Justice Prasanna S. Jayawardena, concurring with justices Eva Wanasundera and Nalin Perera in his judgment, observed that Sri Lankan law did not envisage an offence only if some offence or nuisance, as is recognised by law, is committed in the course of such an exercise.
Petitioners Swarna Manjula (daughter) and Henalage Rosaliya (mother) filed their fundamental rights violation petition citing the Kekerawa Police OIC Pushpakumara and Acting OIC Ratnayake, IGP, Attorney General and two others as respondents.
Saliya Peiris PC with R.D. de Silva appeared for the petitioners. Deputy Solicitor General Varunika Hettige appeared for the respondents.
The petitioners are Jehovah’s Witnesses, a Christian denomination which differs from the doctrines of mainstream Christian churches. It has over 6,000 members in Sri Lanka forming more than 100 congregations.
The petitioners stated that they were arrested in the course of one of their public ministries in February 2014 during their home visit to the village of Kottalbadda while 25 people gathered there and berated the petitioners for “attempting to forcefully convert persons for monetary gain and selling religion for money”.
They lamented that the complainants, who were outsiders of the said premises, lodged the complaint under the dictation of two police officers alleging that the petitioners forcibly entered the premises and carried out religious conversions.
They stated they were arrested on the basis of the complaint on suspicion of the offences of criminal trespass and criminal intimidation.

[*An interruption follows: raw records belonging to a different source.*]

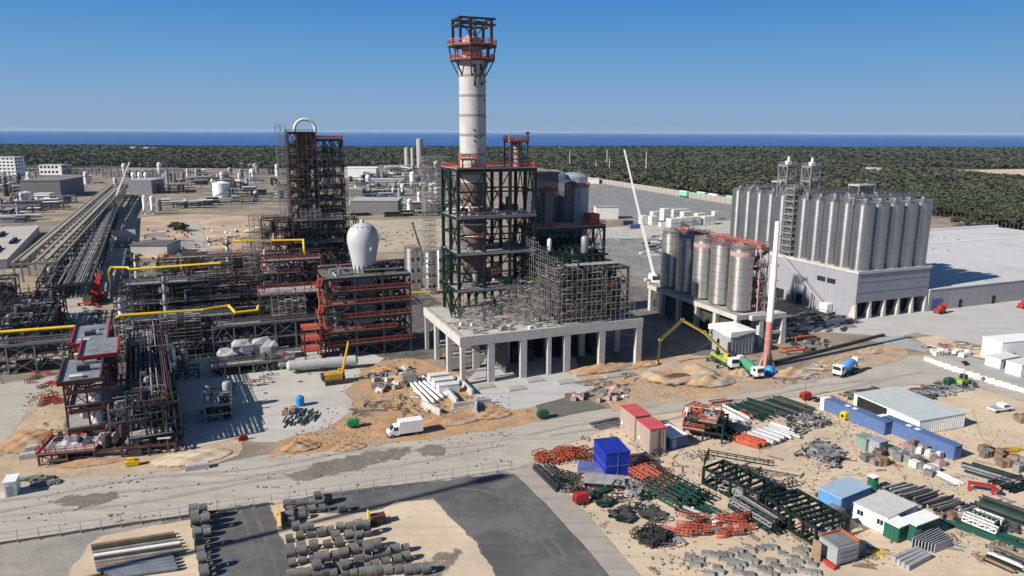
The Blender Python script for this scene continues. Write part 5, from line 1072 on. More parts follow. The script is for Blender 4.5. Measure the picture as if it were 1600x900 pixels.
t = thing('silo_gangway', 'orange railed gangway linking the tops of the smaller silos', 'gangway', q); MB().box(7.6, 1, zsil + .9, 9.4, 43, zsil + 1.1).build('deck', GRAT, t)
for x in (7.6, 9.4): MB().rail([(x, 1, zsil + 1.1), (x, 43, zsil + 1.1)], 1.2, .12, 1.5).build('railing', ORNG, t)
for y in (4, 13, 22, 31, 40): MB().box(3, y, zsil + .92, 12.5, y + .9, zsil + 1.08).rail([(3, y, zsil + 1.08), (12.5, y, zsil + 1.08)], 1.2, .12, 1.5).build('cross_walk', PINKV, t)
P, Q = at(1188, 541), at(1223, 537); d = Q - P; t = thing('concrete_portal', 'bare concrete portal frame with two front legs beside the smaller silos', 'portal', P, math.atan2(d.y, d.x))
for x in (0, d.length):
    MB().add([(x - .9, 0, 0), (x + .9, 0, 0), (x + .9, 1.6, 0), (x - .9, 1.6, 0), (x - .55, .2, 9), (x + .55, .2, 9), (x + .55, 1.4, 9), (x - .55, 1.4, 9)], [(3, 2, 1, 0), (4, 5, 6, 7), (0, 1, 5, 4), (1, 2, 6, 5), (2, 3, 7, 6), (3, 0, 4, 7)]).build('leg', CONC, t)
MB().box(-3.5, .1, 7.8, d.length + .6, 1.5, 9.2).box(.2, .3, 3.2, d.length, 1.3, 4.0).build('beam', CONC, t); MB().box(d.length - .6, 1.6, 7.9, d.length + .6, 14, 9.1).build('tie_beam', CONC, t); MB().box(d.length - .6, 14.1, 0, d.length + .6, 15.3, 9.1).build('leg', CONC, t)
rr = random.Random(19)
for k in range(46):
    p = at(rr.uniform(1228, 1330), rr.uniform(488, 520)); m = MB(); l = rr.uniform(1.5, 5); m.cbox(0, 0, .3, l, rr.uniform(.4, 1.4), .5).cbox(l * .2, 0, .65, l * .4, .3, .2)
    tag(m.build('stored_section', rr.choice([DKST, RUST, BROWN, GREYH, DIRTYW]), None, p, TH + rr.uniform(-.5, .5)), 'dark section stored in the shade at the foot of the grey silo building', 'section', 'sections stored at the foot of the silo building')
# slim pole vessel
p = at(1197, 574); z_ = zrow(p, 346)
t = thing('vent_column', 'slim white column with a pink lower third standing alone by the smaller silos', 'column', p)
MB().lathe([(.95, 0), (.85, z_ * .32)], 18).build('lower_shaft', M('red_primer_shaft', (0.42, 0.17, 0.15), .6, var=.2, scale=.4), t, smooth=True); MB().lathe([(.85, z_ * .32), (.8, z_ * .7), (.62, z_ * .72), (.62, z_)], 18).build('upper_shaft', WHITE, t, smooth=True)
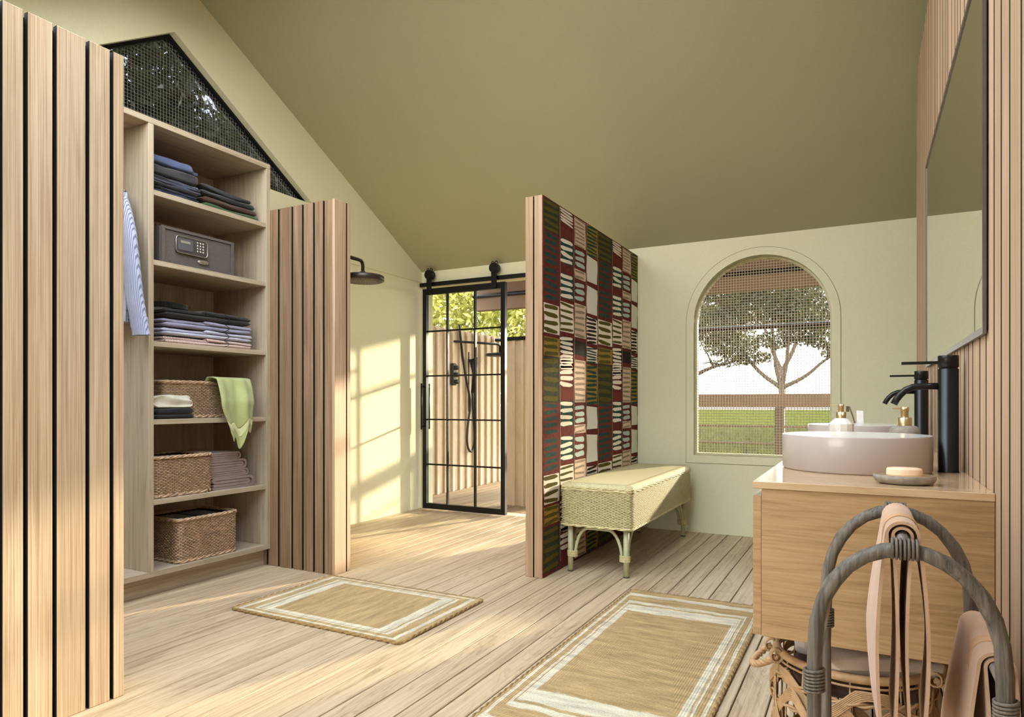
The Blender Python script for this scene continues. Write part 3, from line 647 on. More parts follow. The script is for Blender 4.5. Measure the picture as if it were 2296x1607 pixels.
def basket(label, loc, hx, hy, h, grp='wicker baskets in the closet'):
    t = thing('wicker_basket', label, 'basket', loc, grp)
    m = MB(); P = weave(m, hx-.004, hy-.004, .025, .014, h-.012, .0084, .026)
    m.build('woven_side', M_WICK, t)
    m = MB(); m.box(-hx+.012, hx-.012, -hy+.012, hy-.012, .002, .006)
    Q = resample(rr_path(hx-.009, hy-.009, .022), .03); k = len(Q)
    m.add([(x, y, zz_) for x, y, a, b_ in Q for zz_ in (.004, h-.01)], [(2*i, 2*((i+1) % k), 2*((i+1) % k)+1, 2*i+1) for i in range(k)], True)
    m.build('lining', M_WICKD, t)
    m = MB(); braid(m, P, .0085, .0058, 0, 2, .9); m.build('base_border', M_WICK, t)
    m = MB(); braid(m, P, h-.006, .0062, .003, 3, .8); m.build('rim', M_WICK, t)
    return t
basket('wicker basket with a lime towel hung over its rim', (CX-.24, 2.575, SH[3]+.001), .165, .285, .205)
basket('shallow wicker basket beside the pile of taupe towels', (CX-.19, 2.377, SH[4]+.001), .165, .178, .217)
basket('wicker basket holding dark cloth on the closet floor', (CX-.185, 2.528, .1325), .165, .192, .24)
G3 = 'dark cloths lying in the closet baskets'
soft('folded_cloth', 'dark grey checked cloth filling half of the lowest basket', 'cloth', (CX-.185, 2.44, .30), 'darkcheck', G3, lambda m: slab(m, .165, .27, .062, 0, 3, 0, .006))
soft('folded_cloth', 'navy cloth filling the other half of the lowest basket', 'cloth', (CX-.185, 2.612, .30), 'navy', G3, lambda m: slab(m, .165, .27, .060, 0, 5, 0, .006))
soft('folded_cloth', 'brown cloth inside the basket beside the taupe towels', 'cloth', (CX-.19, 2.377, .65), 'brown', G3, lambda m: slab(m, .31, .27, .055, 0, 7, 0, .006))
bx_ = MB()
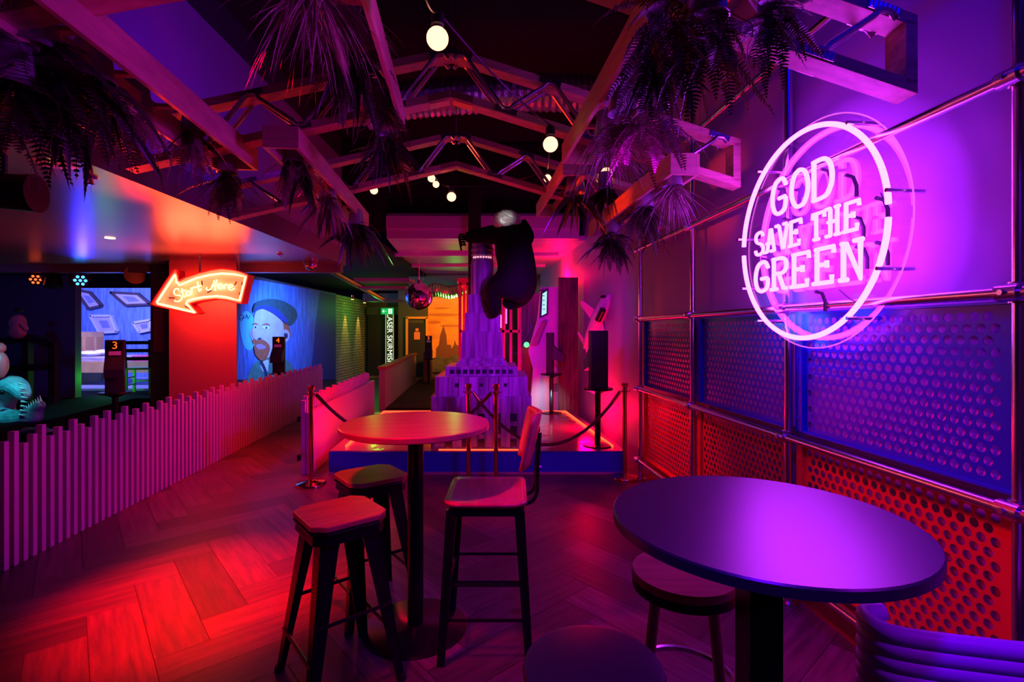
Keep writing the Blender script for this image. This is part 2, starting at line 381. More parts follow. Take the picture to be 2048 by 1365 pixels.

Court observed the deliberate falsehoods go to the root of the OIC and the Acting OIC’s case and gravely impugn the credibility of the positions taken by them and that they had sought to misrepresent the arrest and detention of the petitioners.
Court noted that Article 14(1)(e) of the Constitution confers the freedom to manifest one’s religion or belief in worship, observance, practice and teaching and to do so either alone or with others and in public or private.
Court also noted the word ‘religion’ was hard to define and that it could mean different things to different people and as a result there had been an interesting philosophical, philological and etymological debate among scholars on what the word meant.
It took note that the word ‘religion’ is used in Article 14(1)(e) in its modern day context of meaning a particular system of beliefs – either belief in an essentially non-theistic doctrine and its aligned code of living which achieves one’s spiritual, mental and material development or a theistic belief in a divine being or divine beings to be worshipped and obeyed. Court held the fundamental rights to equality and equal protection of the law as well as the freedom from arbitrary arrest had been violated by the OIC and the petitioners were entitled to compensation for the wrongful arrest and detention they were forced to undergo and for harassment and directed the State pay the petitioners Rs. 50,000 each as compensation.